Nuns and Satan. Goes together almost as well as peanut butter and tomato juice doesn’t it? The good corporate citizens over at Wal-Mart must think so because they’ve hired a nun to do their dirty work.
Regular readers (that would be all six of you) know how easy it is for me to hate on Wal-Mart. But for the Corporate Satan to stoop so low as to hire a former daughter of Christ to attempt to fight off the bad press is amazing. If this were still the middle ages the Brits would be mounting up for another round of Crusading.
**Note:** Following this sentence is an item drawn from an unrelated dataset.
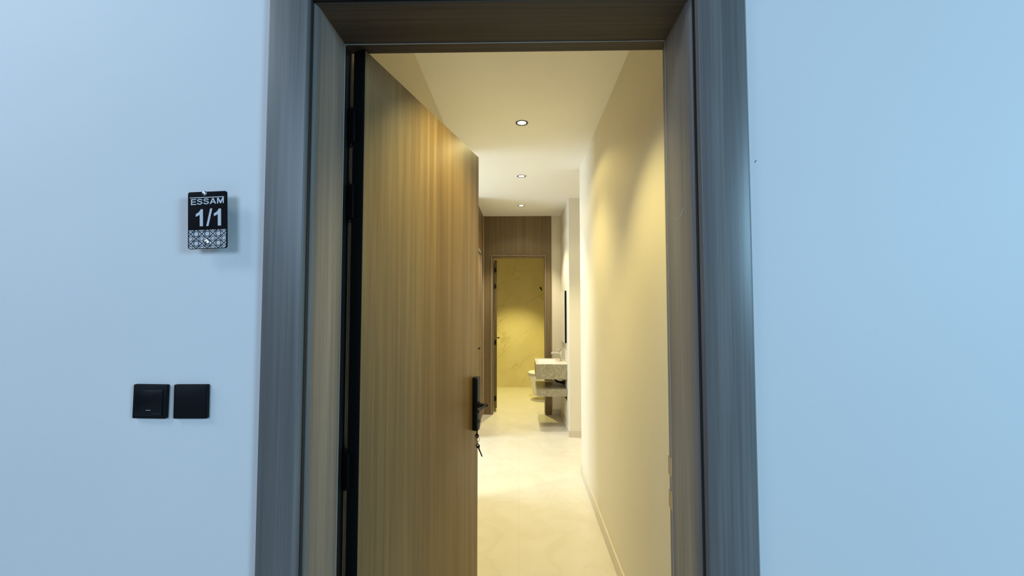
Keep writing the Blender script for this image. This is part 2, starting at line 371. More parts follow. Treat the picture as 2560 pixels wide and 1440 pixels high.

Granted, this gal’s got some taint in her past, or she would still have her habit. But for whatever reason she gave up her marriage to Him, she’s going to find herself a long way from home now. The Beast looks smooth and sexy on the outside, but there is a reason so many towns are turning their backs on those cheap prices.
America is discovering that with the cheap prices come cheap wages. Add to that the poor benefit packages that are only marginally better than having none at all that Wal-Mart is so proud of bringing. The dollars they give to local charities never quite add up to what the local businesses could give before they were shoved out of business. Towns that once took pride in their character and flavor now are waking up to the beauty of strip malls and fast food outlets instead.
In choosing a blue smock for a uniform Harriet Hentges may well find that her old black habit was a better fit after all.